-------- Data section --------

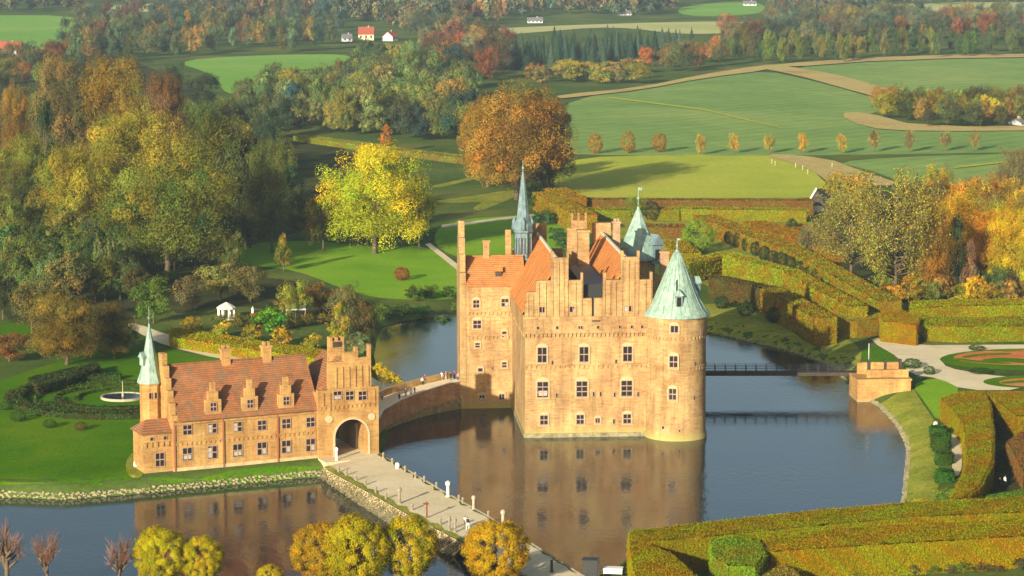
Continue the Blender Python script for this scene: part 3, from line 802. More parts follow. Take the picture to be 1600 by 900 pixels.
b.build('finial', [M['copper']], st)

# ================================================================== THE GATEHOUSE
GZ = 1.8
gx0, gy0 = P(272, 738, GZ)
gx1, gy1 = P(592, 708, GZ)
GA = math.atan2(gy1 - gy0, gx1 - gx0)
GL = math.hypot(gx1 - gx0, gy1 - gy0)
gate = tag(empty('gatehouse', (gx0, gy0, GZ), GA), 'long brick gatehouse with tiled roof, stepped dormers and an arched gateway at the causeway', 'gatehouse')
def gl(px, py, yl=0.0):
    """pixel -> facade coordinates (x along the front, z above the ground) on the plane at depth yl"""
    d = ray(px, py)
    ca, sa = math.cos(GA), math.sin(GA)
    ox, oy = gx0 - sa * yl, gy0 + ca * yl
    t = (-sa * ox + ca * oy) / (-sa * d[0] + ca * d[1])
    X, Y, Z = d[0] * t, d[1] * t, CAMZ + d[2] * t
    return (X - ox) * ca + (Y - oy) * sa, Z - GZ
XG = gl(498, 700)[0]
ZE = gl(390, 647)[1]
DEP = 10.5
b = MB(); b.box(0.0, XG, 0, DEP, -1.5, ZE)
b.build('wall', [M['brick2']], gate)
g = MB(); zr = ZE + 6.9
g.prism_yz([(-0.45, ZE - .25), (DEP / 2, zr), (DEP + .45, ZE - .25), (DEP + .45, ZE + .02), (DEP / 2, zr + .4), (-0.45, ZE + .02)], 0.7, XG)
gr = g.build('roof', [M['tile2']], gate)
g = MB(); g.box(0.72, XG - .02, DEP / 2 - .2, DEP / 2 + .2, zr + .3, zr + .5); g.build('ridge_tiles', [M['tile2']], gr)
# stepped end gable
def steps(c, half, z0, z1, n, ztop_w):
    L = [(c - half, -1.5)]; Rr = [(c + half, -1.5)]
    for i in range(n):
        w_ = half - (half - ztop_w) * i / (n - 1); z = z0 + (z1 - z0) * i / (n - 1)
        if i: L.append((c - w_, z0 + (z1 - z0) * (i - 1) / (n - 1)))
        L.append((c - w_, z))
        if i: Rr.append((c + w_, z0 + (z1 - z0) * (i - 1) / (n - 1)))
        Rr.append((c + w_, z))
    return Rr[::1][::-1] + L if False else Rr + L[::-1]
g = MB(); g.prism_yz(steps(DEP / 2, DEP / 2 + .05, ZE + .7, zr + 2.2, 6, .8), -0.12, 0.68)
g.build('gable', [M['brick2']], gate)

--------

> Exercise brief: Only lines belong in the copy: transcribe those from the start of the data through the line that contains "b.build('finial', [M['copper']], st)", and skip the pictures.

> Reply to the task:
Continue the Blender Python script for this scene: part 3, from line 802. More parts follow. Take the picture to be 1600 by 900 pixels.
b.build('finial', [M['copper']], st)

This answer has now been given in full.